以前,社会福祉士は「社会福祉士≠ソーシャルワーカー」と書きました。
国は,社会福祉の専門職種として,社会福祉士を位置付けています。
福祉サービスの使い手としてだけではなく,どのように福祉制度が設計されているのかを知ることは,国が示す社会福祉士のあるべき姿であろうと思います。
さらには,福祉制度がどのように作られ,それがどのように福祉ニードを充足するのか,そして福祉サービスの質の担保はどのようになされるのか,一連の流れが押さえていることが大切です。
福祉現場にいるだけでは,それらのことはあまり実感することはないかもしれません。
それらを理解していることは,最も社会福祉士に求められていることでしょう。
そして社会福祉士らしいことだと思います。
それでは,今日の問題です。
第25回・問題29
福祉サービスの利用に関する次の記述のうち,正しいものを1つ選びなさい。
1 福祉サービス利用過程における情報の非対称性とは,サービスの提供者と利用者の間で,提供された福祉サービスの質や効果に関する評価力が正反対になる傾向があることを指す。
2 福祉サービスの第三者評価制度に関する厚生労働省の指針では,第三者評価と併せてサービス利用者に対するアンケート調査を実施することは個人情報保護の観点から禁止されている。
3 社会福祉法では,利用者保護の観点から,福祉サービスについて広告可能な事項を列記し,その他の事項についての広告を禁止している。
4 1997(平成9)年の児童福祉法改正により,保育サービスの利用方式は,措置方式から,利用者と事業者(保育所)との契約方式に変わった。
5 社会福祉法は,社会福祉事業の経営者が,常に,その提供する福祉サービスについて,利用者等からの苦情の適切な解決に努めるべきことを定めている。
今日も問題は,福祉政策の中でも,どのように福祉サービスが提供されるのか,に関連する問題です。
難易度は,中くらいです。
それでは,詳しく見ていきましょう。
1 福祉サービス利用過程における情報の非対称性とは,サービスの提供者と利用者の間で,提供された福祉サービスの質や効果に関する評価力が正反対になる傾向があることを指す。
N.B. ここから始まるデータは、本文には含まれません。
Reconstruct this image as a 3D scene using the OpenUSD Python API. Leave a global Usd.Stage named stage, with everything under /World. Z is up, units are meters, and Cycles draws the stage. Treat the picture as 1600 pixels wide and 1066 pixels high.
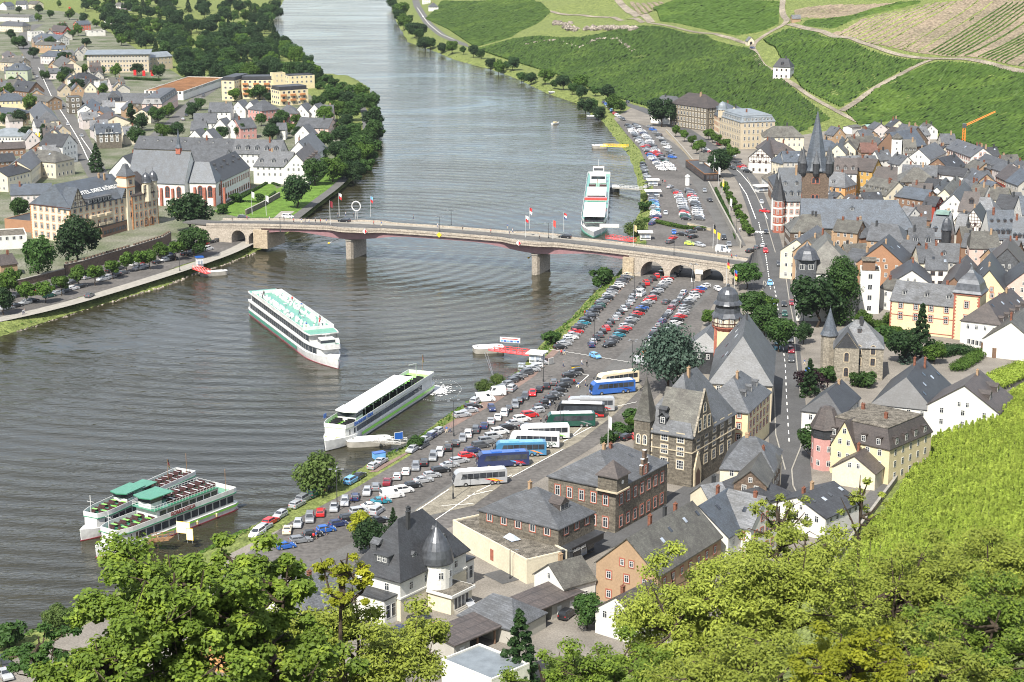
import math,random
import numpy as np
import trimesh,shapely,shapely.geometry as sg
import usdkit,meshkit
from pxr import Usd,UsdGeom,UsdLux,UsdShade,Gf,Sdf,Vt
stage = Usd.Stage.CreateInMemory()
UsdGeom.SetStageUpAxis(stage,'Z')
UsdGeom.Xform.Define(stage,'/World')
UsdGeom.Scope.Define(stage,'/World/Looks')
# ------------------------------------------------------------------ camera, sky, sun, exposure
CAM_H,PITCH,FPX = 131.7,math.radians(13.9),2900.0      # height over the quay, downward tilt, focal length for a 1600 wide picture
cam = UsdGeom.Camera.Define(stage,'/World/camera')
cam.CreateHorizontalApertureAttr(36.0)
cam.CreateVerticalApertureAttr(36.0 * 682 / 1024)
cam.CreateFocalLengthAttr(36.0 * FPX / 1600)
cam.CreateClippingRangeAttr(Gf.Vec2f(1.0,20000.0))
cam.CreateExposureAttr(1.2)
cam.AddTranslateOp().Set(Gf.Vec3d(0,0,CAM_H))
cam.AddRotateXOp().Set(90 - math.degrees(PITCH))
SUN_EL = math.radians(50)
SUN_AZ = math.atan2(-0.40,-0.92)
sun_dir = np.array([math.sin(SUN_AZ) * math.cos(SUN_EL),math.cos(SUN_AZ) * math.cos(SUN_EL),math.sin(SUN_EL)])
dome = UsdLux.DomeLight.Define(stage,'/World/sky')
dome.GetPrim().SetCustomDataByKey('kind','structure')
skymat = usdkit.material(stage,'/World/Looks/sky',{
 'sky': ('sky_texture',{'sky_type': 'single_scattering','sun_disc': False,'sun_elevation': SUN_EL,'sun_rotation': SUN_AZ,'altitude': 200.0}),
 'tc': ('texture_coordinate',{}),
 'map': ('mapping',{'scale': (1.0,1.0,2.6)}),
 'n': ('noise_texture',{'scale': 2.6,'detail': 7.0,'roughness': 0.56}),
 'r': ('rgb_ramp',{'ramp': [(0.40,(0,0,0)),(0.62,(1,1,1))]}),
 'n2': ('noise_texture',{'scale': 5.0,'detail': 5.0,'roughness': 0.5}),
 'cl': ('rgb_ramp',{'ramp': [(0.3,(3.6,3.9,4.5)),(0.7,(9.0,9.1,9.2))]}),
 'mx': ('mix_color',{}),
 'bg': ('background_shader',{'strength': 0.085})},
 [('tc.generated','map.vector'),('map.vector','n.vector'),('map.vector','n2.vector'),('n.fac','r.fac'),('n2.fac','cl.fac'),
  ('r.color','mx.fac'),('sky.color','mx.a'),('cl.color','mx.b'),('mx.result','bg.color')],surface='bg.background')
UsdShade.MaterialBindingAPI.Apply(dome.GetPrim()).Bind(skymat)
sun = UsdLux.DistantLight.Define(stage,'/World/sun')
sun.CreateIntensityAttr(1.1)
sun.CreateAngleAttr(0.6)
sun.CreateNormalizeAttr(True)
sun.CreateColorAttr(Gf.Vec3f(1.0,0.95,0.86))
sun.AddRotateZOp().Set(math.degrees(-SUN_AZ) + 180)
sun.AddRotateXOp().Set(90 - math.degrees(SUN_EL))
# ------------------------------------------------------------------ helpers: picture point -> place, meshes, things
random.seed(7)
rng = np.random.default_rng(7)
CT,ST = math.cos(PITCH),math.sin(PITCH)
sm = lambda t: np.clip(t,0,1) ** 2 * (3 - 2 * np.clip(t,0,1))
def ray(px,py):
 u,v = (np.asarray(px,float) - 800) / FPX,(np.asarray(py,float) - 533) / FPX
 return u,CT - v * ST,-(ST + v * CT)
def W(px,py,z=0.0):
 dx,dy,dz = ray(px,py)
 t = (z - CAM_H) / dz
 return np.array([dx * t,dy * t])
def WL(pts,z=0.0):
 return [tuple(W(a,b,z)) for a,b in pts]
def project(x,y,z):
 dz = z - CAM_H
 d = y * CT - dz * ST
 return 800 + FPX * x / d,533 - FPX * (y * ST + dz * CT) / d
class MB:
 """Collects shapes into one triangle mesh."""
 def __init__(s):
  s.v,s.f,s.n = [],[],0
 def add(s,v,f):
  v,f = np.asarray(v,float).reshape(-1,3),np.asarray(f,int)
  if f.size and f.shape[1] == 4:
   f = np.vstack([f[:,[0,1,2]],f[:,[0,2,3]]])
  s.v.append(v); s.f.append(f + s.n); s.n += len(v)
  return s
 def poly(s,pts):
  k = len(pts)
  return s.add(pts,[(0,i,i + 1) for i in range(1,k - 1)])
 def obox(s,o,u,v,w):
  o,u,v,w = (np.asarray(a,float) for a in (o,u,v,w))
  p = [o,o + u,o + u + v,o + v,o + w,o + u + w,o + u + v + w,o + v + w]
  return s.add(p,[(0,3,2,1),(4,5,6,7),(0,1,5,4),(1,2,6,5),(2,3,7,6),(3,0,4,7)])
 def box(s,cx,cy,z0,dx,dy,dz,rot=0.0):
  c,n = math.cos(rot),math.sin(rot)
  u,v = np.array([c,n,0]) * dx,np.array([-n,c,0]) * dy
  return s.obox(np.array([cx,cy,z0]) - u / 2 - v / 2,u,v,(0,0,dz))
 def prism(s,poly,z0,z1,holes=None):
  pg = poly if isinstance(poly,sg.Polygon) else sg.Polygon(poly,holes or [])
  m = trimesh.creation.extrude_polygon(pg,z1 - z0,engine='earcut')
  return s.add(np.array(m.vertices) + [0,0,z0],m.faces)
 def loft(s,rings,cap=True,closed=True):
  """rings: list of k points each; joined in order."""
  k,n = len(rings[0]),len(rings)
  f = [(i * k + j,i * k + (j + 1) % k,(i + 1) * k + (j + 1) % k,(i + 1) * k + j) for i in range(n - 1) for j in range(k if closed else k - 1)]
  s.add(np.vstack(rings),f)
  if cap:
   s.poly(list(rings[0])[::-1]); s.poly(rings[-1])
  return s
 def tube(s,p0,p1,r0,r1=None,n=7):
  p0,p1 = np.asarray(p0,float),np.asarray(p1,float)
  r1 = r0 if r1 is None else r1
  d = p1 - p0; d = d / (np.linalg.norm(d) + 1e-9)
  a = np.cross(d,[0,0,1.0] if abs(d[2]) < 0.9 else [1.0,0,0]); a /= np.linalg.norm(a); b = np.cross(d,a)
  th = np.arange(n) * 2 * math.pi / n
  c = np.cos(th)[:,None] * a + np.sin(th)[:,None] * b
  return s.loft([p0 + r0 * c,p1 + max(r1,1e-3) * c])
 def lathe(s,cx,cy,prof,n=16,rot=0.0):
  th = rot + np.arange(n) * 2 * math.pi / n
  return s.loft([np.stack([cx + r * np.cos(th),cy + r * np.sin(th),np.full(n,z)],1) for r,z in prof])
 def tri(s,m):
  return s.add(m.vertices,m.faces)
 def xf(s,M):
  M = np.asarray(M)
  s.v = [v @ M[:3,:3].T + M[:3,3] for v in s.v]
  return s
 def move(s,x,y,z,rot=0.0):
  c,n = math.cos(rot),math.sin(rot)
  return s.xf([[c,-n,0,x],[n,c,0,y],[0,0,1,z]])
_used = {}
def numbered(parent,name):
 k = _used[(parent,name)] = _used.get((parent,name),-1) + 1
 return name if k == 0 else '%s_%03d' % (name,k)
def path_of(parent):
 return '/World' if parent is None else str(parent.GetPath())
def tag(prim,label=None,cat=None,group=None,kind=None):
 for k,t in (('label',label),('category',cat),('group',group),('kind',kind)):
  if t:
   prim.SetCustomDataByKey(k,t)
 return prim
def thing(name,label,cat,loc=(0,0,0),rot=0.0,group=None):
 x = UsdGeom.Xform.Define(stage,'/World/' + numbered('/World',name))
 x.AddTranslateOp().Set(Gf.Vec3d(*map(float,loc)))
 x.AddRotateZOp().Set(math.degrees(rot))
 return tag(x.GetPrim(),label,cat,group)
def dup(root,loc,rot,label=None,group=None):
 base = root.GetName()
 base = base[:-4] if base[-4:-3] == '_' and base[-3:].isdigit() else base
 was = root.GetCustomData()
 r = thing(base,label or was['label'],was['category'],loc,rot,group or was.get('group'))
 r.GetReferences().AddInternalReference(root.GetPath())
 r.SetInstanceable(True)
 return r
def put(name,mb,mat,parent=None,label=None,cat=None,group=None,kind=None,smooth=None,norm=None):
 """ONE Mesh prim from the builder."""
 par = path_of(parent)
 v,f = np.vstack(mb.v).astype(np.float32),np.vstack(mb.f).astype(np.int32)
 p = par + '/' + numbered(par,name)
 if smooth:
  m = usdkit.mesh(stage,p,(v,f),None,smooth=smooth)
 else:
  m = UsdGeom.Mesh.Define(stage,p)
  m.CreatePointsAttr(Vt.Vec3fArray.FromNumpy(v))
  m.CreateFaceVertexCountsAttr(Vt.IntArray.FromNumpy(np.full(len(f),3,np.int32)))
  m.CreateFaceVertexIndicesAttr(Vt.IntArray.FromNumpy(f.ravel()))
  m.CreateSubdivisionSchemeAttr('none')
  if norm is not None:
   m.CreateNormalsAttr(Vt.Vec3fArray.FromNumpy(norm.astype(np.float32))); m.SetNormalsInterpolation('vertex')
 UsdShade.MaterialBindingAPI.Apply(m.GetPrim()).Bind(mat)
 return tag(m.GetPrim(),label,cat,group,kind)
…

「情報の非対称性」とは,サービスの提供者と利用者では,情報量はサービス提供者の方が多く,利用者は少ない,という情報量の差のことを言います。
よって×。
「情報の非対称性」の非対称性の意味が分からなければ,引っ掛けられてしまいそうです。
2 福祉サービスの第三者評価制度に関する厚生労働省の指針では,第三者評価と併せてサービス利用者に対するアンケート調査を実施することは個人情報保護の観点から禁止されている。
禁止するためには,それだけの意味があります。
サービス利用者に対するアンケートは,提供されたサービスに対して直接の感想を知ることができますので適切な行為です。
よって×。
3 社会福祉法では,利用者保護の観点から,福祉サービスについて広告可能な事項を列記し,その他の事項についての広告を禁止している。
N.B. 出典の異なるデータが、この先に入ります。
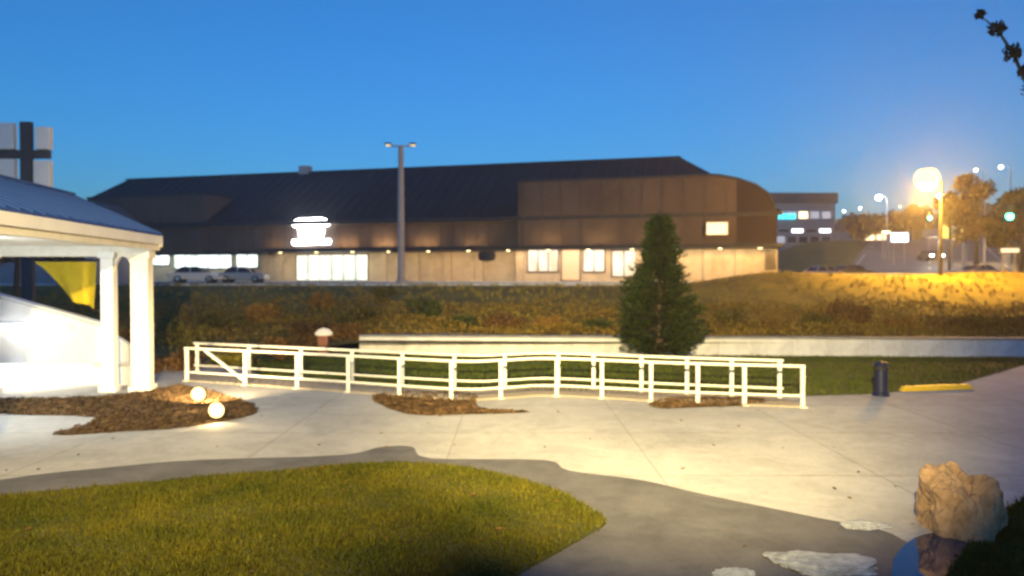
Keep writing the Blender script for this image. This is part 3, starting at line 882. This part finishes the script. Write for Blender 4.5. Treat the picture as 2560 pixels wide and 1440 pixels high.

社会福祉法は,社会福祉に関する基本法です。基本法で示されたものを受けて,通達や施行規則などで,細則を決めていきます。
基本法では,細則は決めません。
よって×。
この場合は,施行規則でも広告可能な事項は列記していません。
4 1997(平成9)年の児童福祉法改正により,保育サービスの利用方式は,措置方式から,利用者と事業者(保育所)との契約方式に変わった。
保育所は措置制度は取っていません。
しかし,利用者と事業者との契約制度でもありません。
保育所は「保育所方式」というものです。
これは,利用希望する人は利用を希望する施設を選んだうえで,市町村と契約するものです。
よって×。
母子生活支援施設も同じ方式をとっています。
5 社会福祉法は,社会福祉事業の経営者が,常に,その提供する福祉サービスについて,利用者等からの苦情の適切な解決に努めるべきことを定めている。
これは社会福祉法第82条に規定されています。
よって正解。
「現代社会と福祉」の攻略法は,福祉政策のツボを押さえることです。